(This is the Broad award won by the HISD a couple of years ago. They are up for the award again this year)
Well I am in the last day of the 3rd week of 'all together' training for the EPP, better known as survivor. You'll be glad to know that I have not been kicked, nor taken myself off, the island ;-)
Seriously this Executive Potential Program is tough stuff but really really worth it I think. This was the week of visiting different business entities in the city of Houston. So we were put on new teams which met for the first time Sunday night (11 of us).
On Monday we had some training in the morning and then in the afternoon, we met together as a team to select a leader, decide who was going to do what on the visit, what questions we were going to ask to make sure that we got the material we needed to meet our deliverables- a 45 minute powerpoint presentation, a 5-7 page paper, and a thank you letter to the entity that we visited.
You would think that would be a somewhat easy task, but when you have 11 Type A personalities, all either very strong leaders or with leadership potential, the challenge becomes letting one person lead...i.e. too many cooks in the kitchen spoil the soup.
We we finally divided up the responsibilities and who would do what for our deliverables and got ready for our visit to the Houston Independent School District(HISD) on Tuesday morning.
What a really wonderful visit we all had - that we agreed on! If I had young children I would seriously consider moving to Houston to put them in one of their schools. There goal is to be the "choice in education" for all residents of Houston and they are taking very bold and innovative steps to reach this goal.
Anyway I have lots more details for anyone interested in hearing about the visit.
But now the hard part began. Two people 'volunteered' to take all of our notes and compile them into the beginning of a paper. Then 3 folks 'volunteered' to take that document and edit it to turn it into our final paper. There was one thing that we ALL agreed on.... we did not want to leave Houston with any of the deliverables from this project hanging over any of our heads! The rest of us were involved in putting together the powerpoint presentation and then delivering it to our fellow EPPers. To say the least Wednesday was a very stressful day, as everyone had lots of opinions about how to do every little piece of each deliverable, including the thank you letter that I wrote, which although folks said "just write it" then went through 4 revisions before it was sent (including a minor discussion about commas- it seems there is a fairly evenly divided camp about where and when they are needed.... imagine that :-) ) But it is good to have lots of eyes always on a document.
We made it through Wednesday (barely) and then faced a new day of decisions on Thursday.

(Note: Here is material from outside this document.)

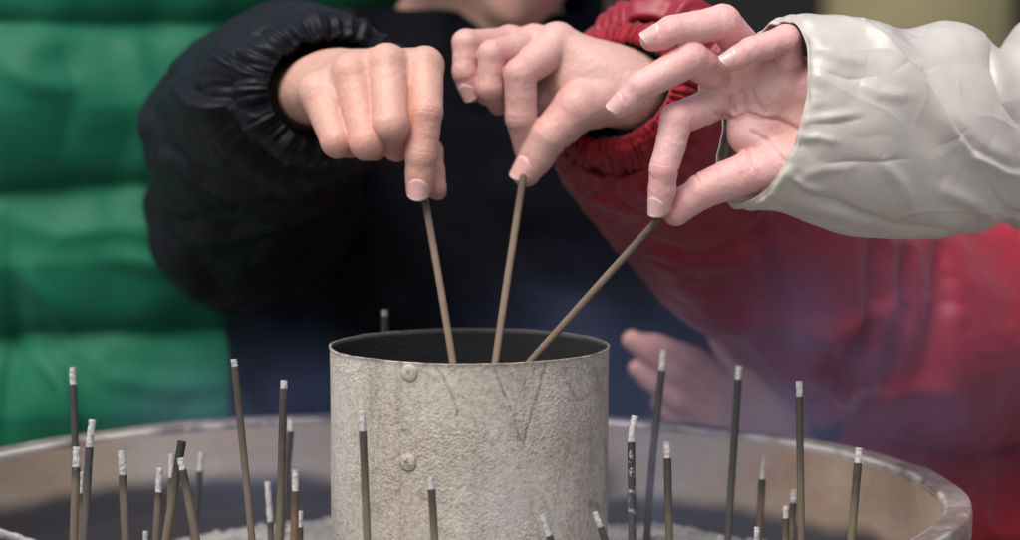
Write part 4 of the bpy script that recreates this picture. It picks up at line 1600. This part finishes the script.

There are some really great presenters on my team and we all had some really good, but different ideas about how we should sit as a team and how the room should be arranged for the presentation. Doesn't this all seem so petty!!!!- believe me it is easy to focus on this minutia during the process and really hard to keep your focus on the real objectives.
Well that was the deliverable that meant the most to me.... the unstated and intangible one and really the only one that will mean anything to any of us 5-10 years from now - How to build and maintain a team to accomplish a specific task. The task is really secondary to the building the cohesiveness of the team. Every little contribution is important from body language and sighing, to carefully chosen words to build instead of tearing down, and choosing which battles to fight and how important they are. Although all decisions are not important, when one person starts making all of them without buy in from others, then the decision becomes to depose the dictator... and I am afraid that is an important decision.
Anyway all in all we did very well, I learned lots of team building skills and the visit to HISD was definitely a highlight of the "Good to Great" business model experience.